Datasets

Critical Infrastructure Security Showdown (CISS)

 

CISS, which was originally named the SUTD Security Showdown (S3), has enabled researchers and practitioners to assess the effectiveness of methods and products aimed at detecting cyber attacks launched in real-time on SWaT.

 

S317
Data was collected during the 2017 run of S3, named S317. More details of S317 can be found here.

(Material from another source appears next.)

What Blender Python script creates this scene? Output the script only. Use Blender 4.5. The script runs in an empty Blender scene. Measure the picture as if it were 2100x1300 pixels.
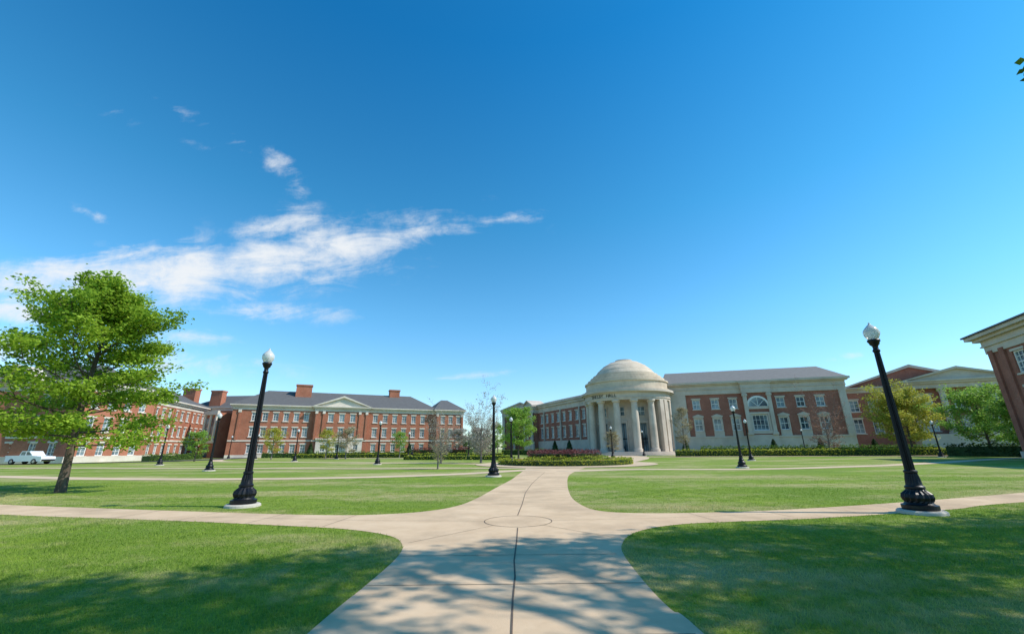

Characteristics of dataset
  1. Network ‘pcap’ files for three days
  2. Historian data for three days
  3. Attack scenarios performed by the participants

 

 

CISS 2019

 

CISS2019.A1

On 27-30 Aug 2019, iTrust conducted the annual Critical Infrastructure Security Showdown (CISS 2019) exercise in SUTD. 4-days of data were collected during CISS 2019 from the SWaT testbed. On each day, the plant was running for 8 hours, from 0900 – 1300hrs and 1400 – 1800hrs (on the last day, the plant was only running from 0900 – 1300hrs). During this time, red teams launched attacks on the SWaT testbed. The CISS 2019 data consists of a total of 136,805 rows of state information. Each row contains measurements from 28 sensors as recorded in the SWaT Historian sampled at 1-second intervals. Two sets of data are available, one with attack information and one without.

 

CISS 2020-OL

The time-stamped dataset, containing one row every second, consists of two sets of Excel files. One set of files is labelled “Target-x” and the other as “CISS2020_OL-y.” There are three target files and 18 CISS_OL files. Each Target file contains approximately one hour of data collected while running SWaT under normal operating conditions. Each CISS_OL file contains data collected during approximately a 4-hour run during which a red team launched attacks on SWaT.

 

Each Target data file contains 82 columns where each column corresponds to one state variable of SWaT. Each CISS2020_OL data file contains 97 columns. In addition to the SWaT state, as in Target files, the dataset contains attack information. Specifically, the following information is available: attack launch (AL), attack update (AU), attack target, attack type (IT, OT, or both), attack intent, attack mode, attack outcome (Success, Fail), attacker ID (anonymised), attack ID, and attack sub-ID.